Despite the complexities of the case, “the evidence is overwhelming that the defendant murdered Jamie Cockayne,” Walker said in his closing argument.

Walker said Ward followed Cockayne to the Fashion Palace for three reasons: the young man was white, he had money and he was physically well-built. The only reason Cockayne died with his money still on him was because he was a fighter and would not give in to his attacker, Walker said.

Quinn used his final opportunity to talk to the jury to methodically dissect the testimony of all major witnesses and argue the prosecution’s lack of integrity in how they handled the case, especially during the first trial. He accused prosecutors of dishonesty and of violating Ward’s constitutional rights by withholding evidence, and police of bungling the case while being pressured by media attention spurred by the victim’s frustrated family.

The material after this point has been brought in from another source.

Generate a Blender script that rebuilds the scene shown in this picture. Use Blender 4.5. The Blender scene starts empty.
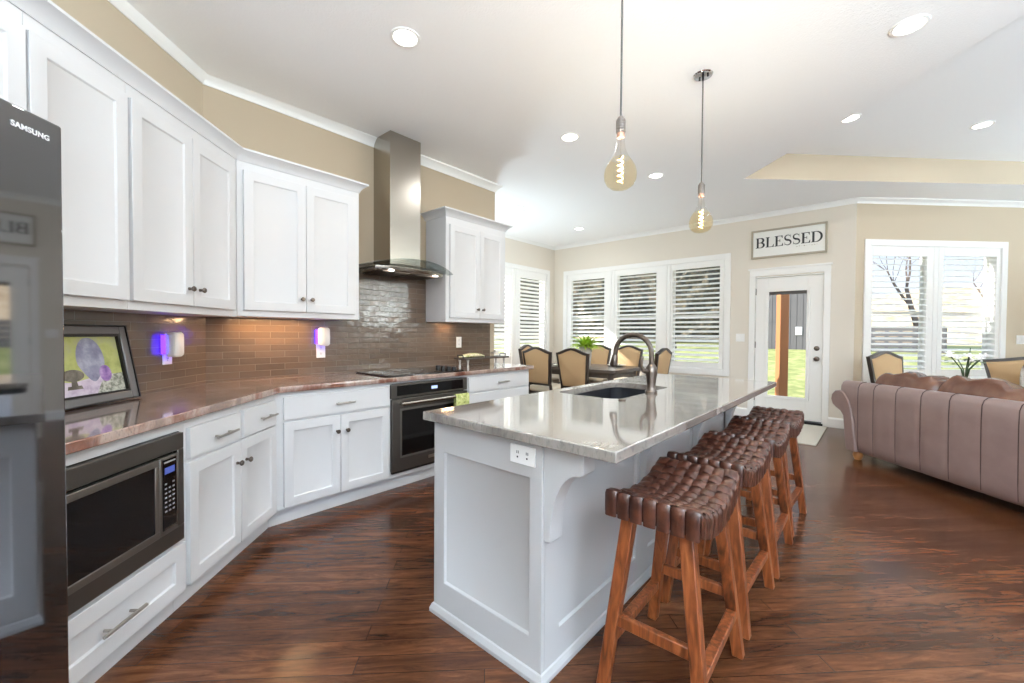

The original charges leveled against Thomas and Boston should cast doubt on the case against Ward, Quinn argued. He said a conviction would be “a grave injustice.”

On Thursday evening, December 17, after deliberating all afternoon, the jury informed Judge Hollar they could not reach a verdict. Hollar urged them to continue working the next day. They returned with their verdict shortly after lunch.

Thomas and Boston also have new trials pending. The two were acquitted of murder in the first trial, but both convicted of third-degree assaults against Cockayne. Hollar recently threw out those verdicts after learning that the victim’s family paid two government witnesses.

The Cockaynes explain the two $5,000 payments as reward money that they had publicly offered.